-- Start Information shown --

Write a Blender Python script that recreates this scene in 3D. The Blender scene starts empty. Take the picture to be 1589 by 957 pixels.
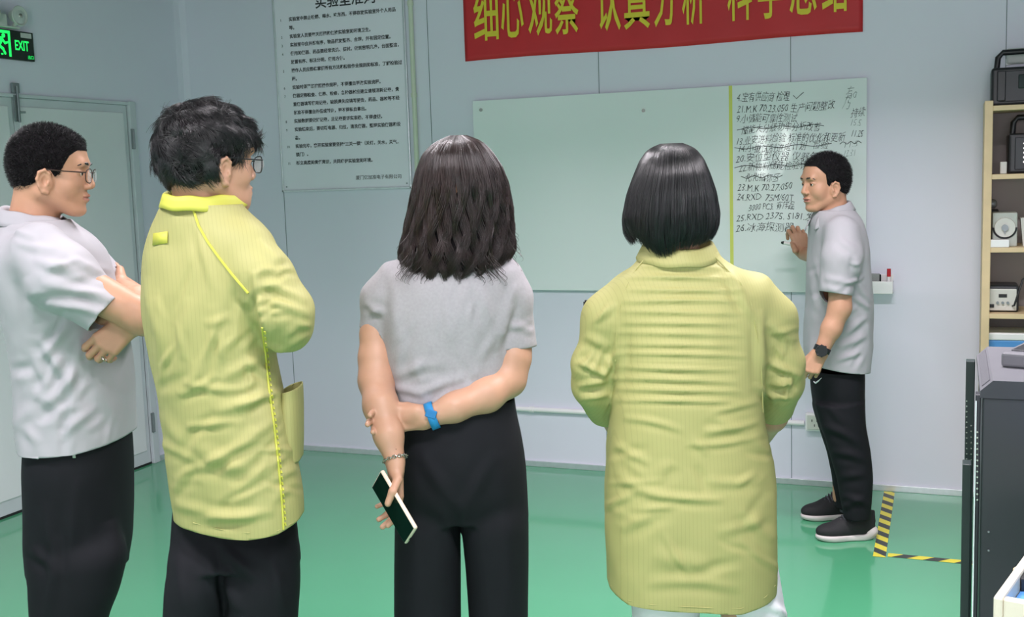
import bpy, bmesh, math, random
import numpy as np
from mathutils import Vector, Matrix
random.seed(7); RNG = np.random.default_rng(7)
SC = bpy.context.scene; COL = SC.collection
PI = math.pi
# ------------------------------------------------------------------ camera
F_PX, PITCH, ROLL, YAW, CAM_H = 1733.0, math.radians(6.68), math.radians(-1.82), math.radians(21.8), 1.60
def cam_axes(ya):
    fw = np.array([-math.sin(ya)*math.cos(PITCH), math.cos(ya)*math.cos(PITCH), -math.sin(PITCH)])
    r = np.array([math.cos(ya), math.sin(ya), 0.0]); u = np.cross(r, fw)
    c, s = math.cos(ROLL), math.sin(ROLL)
    return c*r+s*u, -s*r+c*u, fw
cr, cu_, cf = cam_axes(YAW)
cam = bpy.data.cameras.new('camera'); camo = bpy.data.objects.new('camera', cam); COL.objects.link(camo)
cam.sensor_fit = 'HORIZONTAL'; cam.sensor_width = 36.0; cam.lens = F_PX/1589*36.0; cam.clip_start = 0.05
camo.matrix_world = Matrix(((cr[0], cu_[0], -cf[0], 0), (cr[1], cu_[1], -cf[1], 0), (cr[2], cu_[2], -cf[2], CAM_H), (0, 0, 0, 1)))
SC.camera = camo
# ------------------------------------------------------------------ world, exposure
w = bpy.data.worlds.new('world'); SC.world = w; w.use_nodes = True
w.node_tree.nodes['Background'].inputs[0].default_value = (0.75, 0.85, 1.0, 1)
w.node_tree.nodes['Background'].inputs[1].default_value = 0.3
SC.view_settings.view_transform = 'Standard'; SC.view_settings.look = 'None'
SC.view_settings.gamma = 1.0; SC.view_settings.use_curve_mapping = False
SC.view_settings.exposure = 0.06
# ------------------------------------------------------------------ ceiling lights: positions (x, y, power W)
ROOM_TOP = 2.82
LIGHTS = [(-0.25, 3.45, 54), (-2.2, 3.1, 28), (-0.25, 1.3, 44), (-2.2, 1.3, 28), (-0.25, -1.2, 34), (-2.2, -1.2, 24)]
LIGHT_COL = (1.0, 0.925, 0.985)
def lamp_light(loc, power, sx, sy, parent):
    l = bpy.data.lights.new('lamp_glow', 'AREA'); l.shape = 'RECTANGLE'; l.size = sx; l.size_y = sy
    l.energy = power; l.color = LIGHT_COL; l.spread = math.radians(140)
    o = bpy.data.objects.new('lamp_glow', l); COL.objects.link(o); o.location = loc; o.parent = parent
def fill_light(loc, sx, sy, power, parent):  # added fill lamp at the wide pane, lights backs and far wall
    l = bpy.data.lights.new('daylight', 'AREA'); l.shape = 'RECTANGLE'; l.size = sx; l.size_y = sy; l.energy = power; l.color = (1.0, 0.93, 1.0)
    o = bpy.data.objects.new('daylight', l); COL.objects.link(o); o.location = loc; o.rotation_euler = (PI/2, 0, 0); o.parent = parent
FILL_W = 66  # power of the added fill lamp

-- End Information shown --

● Required task
Reproduce the material word for word. Any pictures should be left out of the copy.

● Result
Write a Blender Python script that recreates this scene in 3D. The Blender scene starts empty. Take the picture to be 1589 by 957 pixels.
import bpy, bmesh, math, random
import numpy as np
from mathutils import Vector, Matrix
random.seed(7); RNG = np.random.default_rng(7)
SC = bpy.context.scene; COL = SC.collection
PI = math.pi
# ------------------------------------------------------------------ camera
F_PX, PITCH, ROLL, YAW, CAM_H = 1733.0, math.radians(6.68), math.radians(-1.82), math.radians(21.8), 1.60
def cam_axes(ya):
    fw = np.array([-math.sin(ya)*math.cos(PITCH), math.cos(ya)*math.cos(PITCH), -math.sin(PITCH)])
    r = np.array([math.cos(ya), math.sin(ya), 0.0]); u = np.cross(r, fw)
    c, s = math.cos(ROLL), math.sin(ROLL)
    return c*r+s*u, -s*r+c*u, fw
cr, cu_, cf = cam_axes(YAW)
cam = bpy.data.cameras.new('camera'); camo = bpy.data.objects.new('camera', cam); COL.objects.link(camo)
cam.sensor_fit = 'HORIZONTAL'; cam.sensor_width = 36.0; cam.lens = F_PX/1589*36.0; cam.clip_start = 0.05
camo.matrix_world = Matrix(((cr[0], cu_[0], -cf[0], 0), (cr[1], cu_[1], -cf[1], 0), (cr[2], cu_[2], -cf[2], CAM_H), (0, 0, 0, 1)))
SC.camera = camo
# ------------------------------------------------------------------ world, exposure
w = bpy.data.worlds.new('world'); SC.world = w; w.use_nodes = True
w.node_tree.nodes['Background'].inputs[0].default_value = (0.75, 0.85, 1.0, 1)
w.node_tree.nodes['Background'].inputs[1].default_value = 0.3
SC.view_settings.view_transform = 'Standard'; SC.view_settings.look = 'None'
SC.view_settings.gamma = 1.0; SC.view_settings.use_curve_mapping = False
SC.view_settings.exposure = 0.06
# ------------------------------------------------------------------ ceiling lights: positions (x, y, power W)
ROOM_TOP = 2.82
LIGHTS = [(-0.25, 3.45, 54), (-2.2, 3.1, 28), (-0.25, 1.3, 44), (-2.2, 1.3, 28), (-0.25, -1.2, 34), (-2.2, -1.2, 24)]
LIGHT_COL = (1.0, 0.925, 0.985)
def lamp_light(loc, power, sx, sy, parent):
    l = bpy.data.lights.new('lamp_glow', 'AREA'); l.shape = 'RECTANGLE'; l.size = sx; l.size_y = sy
    l.energy = power; l.color = LIGHT_COL; l.spread = math.radians(140)
    o = bpy.data.objects.new('lamp_glow', l); COL.objects.link(o); o.location = loc; o.parent = parent
def fill_light(loc, sx, sy, power, parent):  # added fill lamp at the wide pane, lights backs and far wall
    l = bpy.data.lights.new('daylight', 'AREA'); l.shape = 'RECTANGLE'; l.size = sx; l.size_y = sy; l.energy = power; l.color = (1.0, 0.93, 1.0)
    o = bpy.data.objects.new('daylight', l); COL.objects.link(o); o.location = loc; o.rotation_euler = (PI/2, 0, 0); o.parent = parent
FILL_W = 66  # power of the added fill lamp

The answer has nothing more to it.